Monday, November 21, 2011

My negative review of an anonymous book

Title (I can't tell you)
Author (I so can't tell you)
Review by Ann Wilkes

I read a bad book through to the end yesterday. No I haven't devolved back into that person who thinks she has to finish everything she starts - even a bad book. If I tell you the reason, you might figure out what book it was. Since I'm going to pull no punches about why it was bad and why I wanted to throw it across the room, I can't tell you the title. I have already established in my guidelines that I don't post negative reviews, and I'm not likely to read another bad book any time soon, so my guidelines will have to stand. That's enough of my preamble. I'm going to deliver this review of an anonymous book as a sanitized (no title, author names, character names, etc.) critique.

Dear writer,
Good for you that you put yourself out there and your novel was published. When I learned the topic of the book and it's connection to XYZ, I felt compelled to read it. I was looking forward to it, even.

I had been reading another book that has a large cast of characters and a grand scope with myriad complex issues. More work than I was ready for just then. So, finding out what an easy read yours was felt like a relief. Ahhhh. A book I can wiz through on the weekend.

However, around page 100, I'm getting sick of your one-dimensional protag who goes through life in a Pollyanna way, never making mistakes and solving problems with the greatest of ease. Where's the conflict? Where's the tension?

On page 236, I read the fly to see what the book is actually supposed to be ABOUT. Some of the stuff on the jacket had not happened yet and didn't even get introduced until the last third of the book. I want to know about those stakes and that conflict way sooner. I need way less of your protag's wonderful ninja career skills in minute detail. OK. I get you know your subject. You're an expert. But please give me a story. A plot!
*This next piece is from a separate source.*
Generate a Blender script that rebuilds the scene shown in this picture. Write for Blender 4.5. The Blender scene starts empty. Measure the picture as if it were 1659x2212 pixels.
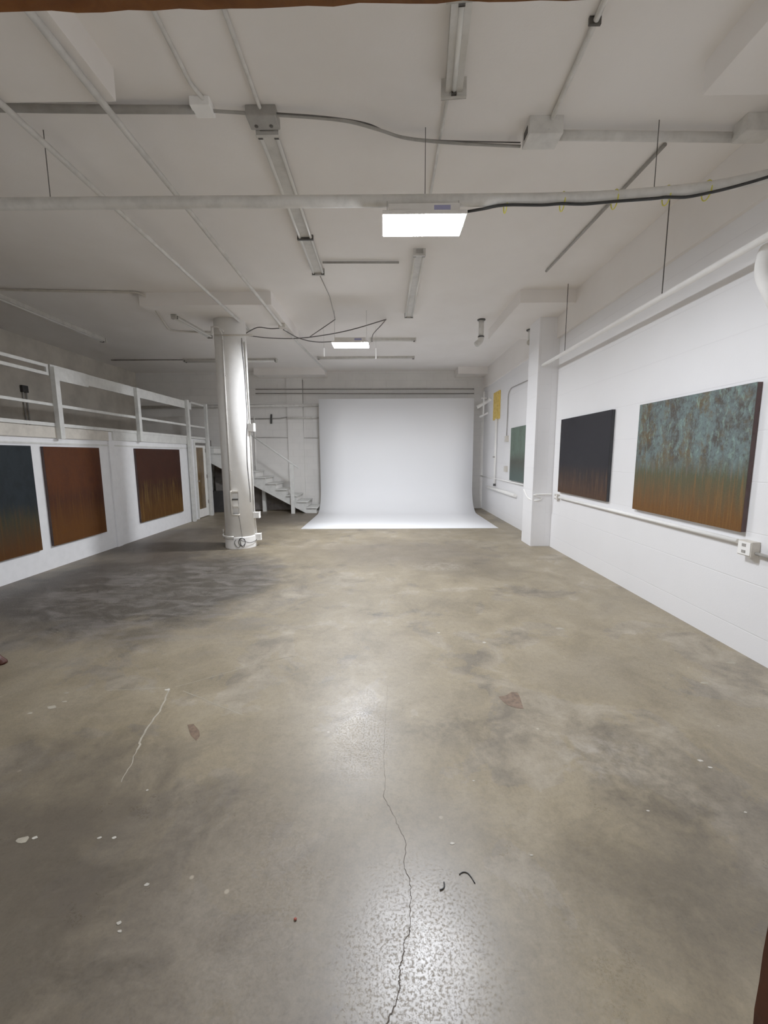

And that first two-thirds would have been half as long if you paired down all the info dumps, eliminated all the wordy language and repetition, and quit telling me about every single opening and closing door.

We all have pet phrases. It's OK if your characters have them, but the narration shouldn't. Don't tell me character A completely understood this, that and the other, and the other. Sometimes, perhaps they knew full well, or grasped the subject. And please don't have them always hating to admit this or that. (The real over-used phrases have been changed to protect the author.)

And we all have favorite mannerisms. But not everyone in the room is a hand wringer or a lint picker. Give them different ones, please. The mannerisms should set them apart, not make them homogenized.

So, you decided to throw in a romantic interest. Good for you. I don't mind a little romance in my sci-fi, so long as it doesn't take over. This did the opposite. Those few tender moments were all tell, no show. I'm not asking for graphics, here. They're only kisses. But don't tell me he or she felt thrilled. Show me what it looked like. Have (we'll say her) touch her lips after (we'll say he) walks away, or have the lips quiver before the kiss. Something.

And twice during a kiss, the protag suddenly has eyes in back of (we'll say his this time) head and knows what the other people in the room are doing. The whole thing is in his Point of View until he's lip-locked. Then suddenly it's an omniscient POV.

Also, there's a chapter toward the end that is in another character's POV. I just wish you had done that sooner and more often. It came out of left field so far into the book.

Now about that ending. I'm so totally not a happily ever after kind of writer, but wow. That was brutal. But as brutal as the protag's loss was, the protag still spouted advice about coping to everyone else and didn't fall apart. Perfect to the last. I get that he might be in shock and will fall apart later, but he was way too peachy and preachy. At least if you're gonna give your character a blow like that, have him grieve, grow and change.

But you got published. So, there's that.

***
Wow! I feel so much better. I just hope no one guesses the book - especially the author - since I've seriously ripped his or her book to shreds.


2 comments:

Budd said...

The problem is that this is vague enough to be several different books that I have read. Your review is safe.

Unknown said...

As a writer I hold to the principle of Occam's Razor. Otherwise known as Keep It Simple, Stupid (KISS). I hope I never fall into all of the many poisonous tar traps you've mentioned above.